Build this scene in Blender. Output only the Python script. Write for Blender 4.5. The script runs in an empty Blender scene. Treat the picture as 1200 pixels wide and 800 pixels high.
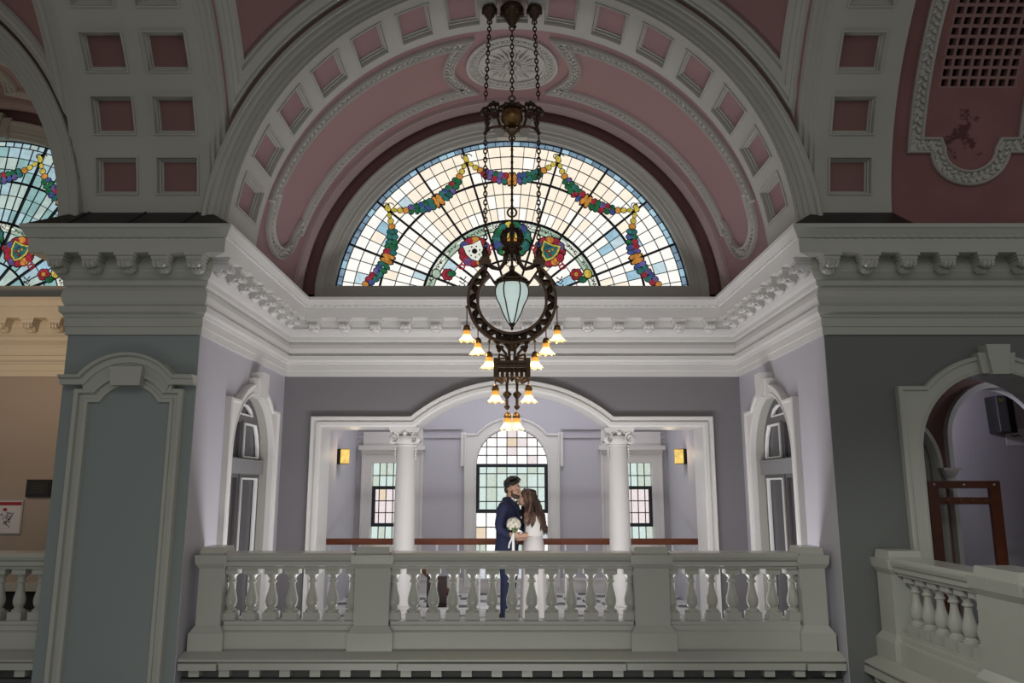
import bpy, bmesh, math, random
from mathutils import Vector, Matrix
from mathutils.geometry import tessellate_polygon
random.seed(7)
C = bpy.context.scene.collection
PI = math.pi
R = math.radians

# ------------------------------------------------------------------ camera, light, exposure
sc = bpy.context.scene
cam_d = bpy.data.cameras.new('camera'); cam = bpy.data.objects.new('camera', cam_d); C.objects.link(cam)
cam.location = (0, 0, 1.65); cam.rotation_euler = (R(90 + 10.6), 0, 0)
cam_d.sensor_width = 36; cam_d.lens = 916 / 1200 * 36; cam_d.clip_end = 200
sc.camera = cam
sc.view_settings.view_transform = 'Standard'; sc.view_settings.look = 'None'
sc.view_settings.gamma = 1; sc.view_settings.use_curve_mapping = False
sc.view_settings.exposure = 0.0
w = bpy.data.worlds.new('hall_daylight'); sc.world = w; w.use_nodes = True
bg = w.node_tree.nodes['Background']; bg.inputs[0].default_value = (0.94, 0.95, 0.91, 1); bg.inputs[1].default_value = 0.225

def area(name, loc, rot, sx, sy, power, col=(1, 1, 1)):
    d = bpy.data.lights.new(name, 'AREA'); d.shape = 'RECTANGLE'; d.size = sx; d.size_y = sy; d.energy = power; d.color = col
    o = bpy.data.objects.new(name, d); C.objects.link(o); o.location = loc; o.rotation_euler = rot; return o
def point(name, loc, power, col=(1, 1, 1), rad=.04):
    d = bpy.data.lights.new(name, 'POINT'); d.energy = power; d.color = col; d.shadow_soft_size = rad
    o = bpy.data.objects.new(name, d); C.objects.link(o); o.location = loc; return o
# a photographer's strobe laid on the balcony floor behind the balustrade, aimed up into the bay
area('strobe_light', (0, 7.85, .12), (R(180 - 14), 0, 0), 4.6, .5, 98, (1.0, .98, 1.0))
# unseen fill light added to brighten the stair room behind the arcade
area('stair_room_fill', (0, 11.8, 3.5), (0, 0, 0), 3.6, 1.4, 42, (.96, .95, 1.0))
# unseen fill added high behind the camera to light the hall
area('hall_fill', (0, -2.5, 7.0), (R(58), 0, 0), 9, 3, 98, (1.0, .98, .93))
up = area('low_front_fill', (-.5, 2.2, -1.3), (R(90 + 20), 0, R(4)), 4.5, 1, 9, (1.0, 1.0, .95)); up.data.spread = R(75)  # unseen fill added low down to lift the balustrade fronts
sd = bpy.data.lights.new('balustrade_spot_fill', 'SPOT'); sd.energy = 520; sd.spot_size = R(29); sd.spot_blend = .8; sd.shadow_soft_size = .15; sd.color = (.97, 1.0, .93)
so = bpy.data.objects.new('balustrade_spot_fill', sd); C.objects.link(so); so.location = (-1.2, .8, 4.6); so.rotation_euler = (Vector((3.3, 6.0, .55)) - Vector(so.location)).to_track_quat('-Z', 'Y').to_euler()  # unseen spot added to brighten the side balustrade
point('left_bay_lamp', (-6.0, 8.0, 3.1), 42, (1, .72, .45), .15)
point('passage_front_fill', (5.9, 8.1, 2.9), 7, (.93, .92, 1.0), .1)  # unseen point light added for the passage cross wall
point('passage_wall_fill', (4.3, 9.15, 2.75), 34, (.84, .87, 1.0), .06)  # unseen light added behind the cross wall to brighten the lilac wall

# ------------------------------------------------------------------ materials
MATS = {}
def mat(name, col, rough=.6, var=.06, scale=3.0, bump=0.0, metal=0.0, bscale=40, spec=.4):
    if name in MATS: return MATS[name]
    m = bpy.data.materials.new(name); m.use_nodes = True; n = m.node_tree.nodes; l = m.node_tree.links
    b = n['Principled BSDF']; b.inputs['Roughness'].default_value = rough; b.inputs['Metallic'].default_value = metal
    b.inputs['Specular IOR Level'].default_value = spec
    tc = n.new('ShaderNodeTexCoord'); nz = n.new('ShaderNodeTexNoise'); nz.inputs['Scale'].default_value = scale; nz.inputs['Detail'].default_value = 5
    l.new(tc.outputs['Object'], nz.inputs['Vector'])
    cr = n.new('ShaderNodeMix'); cr.data_type = 'RGBA'
    cr.inputs[6].default_value = tuple(max(0, c * (1 - var)) for c in col) + (1,)
    cr.inputs[7].default_value = tuple(min(1, c * (1 + var)) for c in col) + (1,)
    l.new(nz.outputs['Fac'], cr.inputs[0]); l.new(cr.outputs[2], b.inputs['Base Color'])
    if bump:
        n2 = n.new('ShaderNodeTexNoise'); n2.inputs['Scale'].default_value = bscale; l.new(tc.outputs['Object'], n2.inputs['Vector'])
        bp = n.new('ShaderNodeBump'); bp.inputs['Strength'].default_value = bump; bp.inputs['Distance'].default_value = .01
        l.new(n2.outputs['Fac'], bp.inputs['Height']); l.new(bp.outputs['Normal'], b.inputs['Normal'])
    MATS[name] = m; return m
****
§ Aim
Return the listing above unchanged, apart from dropping its pictures.

§ Response
Build this scene in Blender. Output only the Python script. Write for Blender 4.5. The script runs in an empty Blender scene. Treat the picture as 1200 pixels wide and 800 pixels high.
import bpy, bmesh, math, random
from mathutils import Vector, Matrix
from mathutils.geometry import tessellate_polygon
random.seed(7)
C = bpy.context.scene.collection
PI = math.pi
R = math.radians

# ------------------------------------------------------------------ camera, light, exposure
sc = bpy.context.scene
cam_d = bpy.data.cameras.new('camera'); cam = bpy.data.objects.new('camera', cam_d); C.objects.link(cam)
cam.location = (0, 0, 1.65); cam.rotation_euler = (R(90 + 10.6), 0, 0)
cam_d.sensor_width = 36; cam_d.lens = 916 / 1200 * 36; cam_d.clip_end = 200
sc.camera = cam
sc.view_settings.view_transform = 'Standard'; sc.view_settings.look = 'None'
sc.view_settings.gamma = 1; sc.view_settings.use_curve_mapping = False
sc.view_settings.exposure = 0.0
w = bpy.data.worlds.new('hall_daylight'); sc.world = w; w.use_nodes = True
bg = w.node_tree.nodes['Background']; bg.inputs[0].default_value = (0.94, 0.95, 0.91, 1); bg.inputs[1].default_value = 0.225

def area(name, loc, rot, sx, sy, power, col=(1, 1, 1)):
    d = bpy.data.lights.new(name, 'AREA'); d.shape = 'RECTANGLE'; d.size = sx; d.size_y = sy; d.energy = power; d.color = col
    o = bpy.data.objects.new(name, d); C.objects.link(o); o.location = loc; o.rotation_euler = rot; return o
def point(name, loc, power, col=(1, 1, 1), rad=.04):
    d = bpy.data.lights.new(name, 'POINT'); d.energy = power; d.color = col; d.shadow_soft_size = rad
    o = bpy.data.objects.new(name, d); C.objects.link(o); o.location = loc; return o
# a photographer's strobe laid on the balcony floor behind the balustrade, aimed up into the bay
area('strobe_light', (0, 7.85, .12), (R(180 - 14), 0, 0), 4.6, .5, 98, (1.0, .98, 1.0))
# unseen fill light added to brighten the stair room behind the arcade
area('stair_room_fill', (0, 11.8, 3.5), (0, 0, 0), 3.6, 1.4, 42, (.96, .95, 1.0))
# unseen fill added high behind the camera to light the hall
area('hall_fill', (0, -2.5, 7.0), (R(58), 0, 0), 9, 3, 98, (1.0, .98, .93))
up = area('low_front_fill', (-.5, 2.2, -1.3), (R(90 + 20), 0, R(4)), 4.5, 1, 9, (1.0, 1.0, .95)); up.data.spread = R(75)  # unseen fill added low down to lift the balustrade fronts
sd = bpy.data.lights.new('balustrade_spot_fill', 'SPOT'); sd.energy = 520; sd.spot_size = R(29); sd.spot_blend = .8; sd.shadow_soft_size = .15; sd.color = (.97, 1.0, .93)
so = bpy.data.objects.new('balustrade_spot_fill', sd); C.objects.link(so); so.location = (-1.2, .8, 4.6); so.rotation_euler = (Vector((3.3, 6.0, .55)) - Vector(so.location)).to_track_quat('-Z', 'Y').to_euler()  # unseen spot added to brighten the side balustrade
point('left_bay_lamp', (-6.0, 8.0, 3.1), 42, (1, .72, .45), .15)
point('passage_front_fill', (5.9, 8.1, 2.9), 7, (.93, .92, 1.0), .1)  # unseen point light added for the passage cross wall
point('passage_wall_fill', (4.3, 9.15, 2.75), 34, (.84, .87, 1.0), .06)  # unseen light added behind the cross wall to brighten the lilac wall

# ------------------------------------------------------------------ materials
MATS = {}
def mat(name, col, rough=.6, var=.06, scale=3.0, bump=0.0, metal=0.0, bscale=40, spec=.4):
    if name in MATS: return MATS[name]
    m = bpy.data.materials.new(name); m.use_nodes = True; n = m.node_tree.nodes; l = m.node_tree.links
    b = n['Principled BSDF']; b.inputs['Roughness'].default_value = rough; b.inputs['Metallic'].default_value = metal
    b.inputs['Specular IOR Level'].default_value = spec
    tc = n.new('ShaderNodeTexCoord'); nz = n.new('ShaderNodeTexNoise'); nz.inputs['Scale'].default_value = scale; nz.inputs['Detail'].default_value = 5
    l.new(tc.outputs['Object'], nz.inputs['Vector'])
    cr = n.new('ShaderNodeMix'); cr.data_type = 'RGBA'
    cr.inputs[6].default_value = tuple(max(0, c * (1 - var)) for c in col) + (1,)
    cr.inputs[7].default_value = tuple(min(1, c * (1 + var)) for c in col) + (1,)
    l.new(nz.outputs['Fac'], cr.inputs[0]); l.new(cr.outputs[2], b.inputs['Base Color'])
    if bump:
        n2 = n.new('ShaderNodeTexNoise'); n2.inputs['Scale'].default_value = bscale; l.new(tc.outputs['Object'], n2.inputs['Vector'])
        bp = n.new('ShaderNodeBump'); bp.inputs['Strength'].default_value = bump; bp.inputs['Distance'].default_value = .01
        l.new(n2.outputs['Fac'], bp.inputs['Height']); l.new(bp.outputs['Normal'], b.inputs['Normal'])
    MATS[name] = m; return m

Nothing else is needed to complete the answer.